Las nuevas generaciones de consolas vuelven sobre estos aspectos y desarrollan sus propias perspectivas: la nueva Ps5 viene en versión estándar y versión digital, lo que afecta el modo de posesión de un juego, ya que la reventa del mismo se dificulta, o funciona por otros medios. Pero se trata, justamente, de temas técnicos que dinamizan los demás criterios: nuevas formas en que se comparten los juegos (como lo había sugerido inicialmente Microsoft con Xbox One), o bien nuevas formas en que se publican los mismos (favoreciendo la industria independiente, que usualmente está ligada a desarrollos artísticos novedosos).

En definitiva, ante la consolidación de la novena generación de consolas, podemos preguntarnos ¿cuándo llegará la consola definitiva? Quizás esta nunca llegue (y esta es mi respuesta más segura), pero los criterios que tendría tal consola, que denominamos como definitiva, son los mismos que se desarrollan hoy en día, a su manera y bajo las determinaciones técnicas, artísticas, políticas y del mercado, las consolas que se anuncian cada cierto tiempo.

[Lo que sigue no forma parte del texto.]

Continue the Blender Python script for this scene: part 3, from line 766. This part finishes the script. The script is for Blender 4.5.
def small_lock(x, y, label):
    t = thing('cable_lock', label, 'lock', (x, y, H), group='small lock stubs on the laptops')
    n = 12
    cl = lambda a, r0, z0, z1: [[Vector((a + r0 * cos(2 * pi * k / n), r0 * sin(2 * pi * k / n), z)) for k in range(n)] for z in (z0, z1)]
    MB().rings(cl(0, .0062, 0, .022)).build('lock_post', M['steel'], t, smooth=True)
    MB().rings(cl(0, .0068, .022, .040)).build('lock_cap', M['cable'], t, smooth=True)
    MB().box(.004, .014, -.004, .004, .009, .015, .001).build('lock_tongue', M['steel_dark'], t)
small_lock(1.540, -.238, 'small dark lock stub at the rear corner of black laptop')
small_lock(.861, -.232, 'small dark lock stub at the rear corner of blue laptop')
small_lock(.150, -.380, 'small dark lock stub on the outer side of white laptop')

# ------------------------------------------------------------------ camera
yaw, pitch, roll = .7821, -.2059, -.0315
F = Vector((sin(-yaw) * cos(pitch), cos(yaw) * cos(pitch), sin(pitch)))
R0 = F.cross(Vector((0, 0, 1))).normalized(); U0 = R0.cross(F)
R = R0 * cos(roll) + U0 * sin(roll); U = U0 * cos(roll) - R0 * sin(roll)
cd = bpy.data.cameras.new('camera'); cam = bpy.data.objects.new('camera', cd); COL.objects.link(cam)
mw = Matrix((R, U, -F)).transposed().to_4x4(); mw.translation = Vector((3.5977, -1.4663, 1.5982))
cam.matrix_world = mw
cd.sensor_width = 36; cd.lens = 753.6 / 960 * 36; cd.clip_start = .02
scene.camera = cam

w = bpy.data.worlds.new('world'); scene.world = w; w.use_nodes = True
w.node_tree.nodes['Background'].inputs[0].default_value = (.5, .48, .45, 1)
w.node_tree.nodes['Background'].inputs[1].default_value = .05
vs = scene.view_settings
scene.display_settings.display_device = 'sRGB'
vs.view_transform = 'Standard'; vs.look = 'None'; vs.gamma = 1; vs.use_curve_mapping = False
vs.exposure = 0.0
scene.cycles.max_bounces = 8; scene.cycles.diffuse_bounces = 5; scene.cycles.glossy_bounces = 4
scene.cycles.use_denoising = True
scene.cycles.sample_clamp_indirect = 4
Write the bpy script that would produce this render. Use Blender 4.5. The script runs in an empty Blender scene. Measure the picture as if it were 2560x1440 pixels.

El filósofo no hace profecías: las nuevas consolas son como las anteriores, tan solo un poco más veloces, algo más bellas, con más retrocompatibilidad y algo más de ampliación en la experiencia de juego. ¿Es eso poco para la vida de un gamer? Quizás la pregunta, entonces además de histórica, llega a ser antropológica, pues la pregunta no se trata de si viviremos para conocer todas las consolas del futuro, sino para tener todas las del pasado. Puede que la pregunta más acuciante que nos surge no sea por la consola definitiva, sino por la posibilidad de tener las que ya han sido: ¿cuántas consolas necesita un gamer? Ese es un tema para una próxima entrada.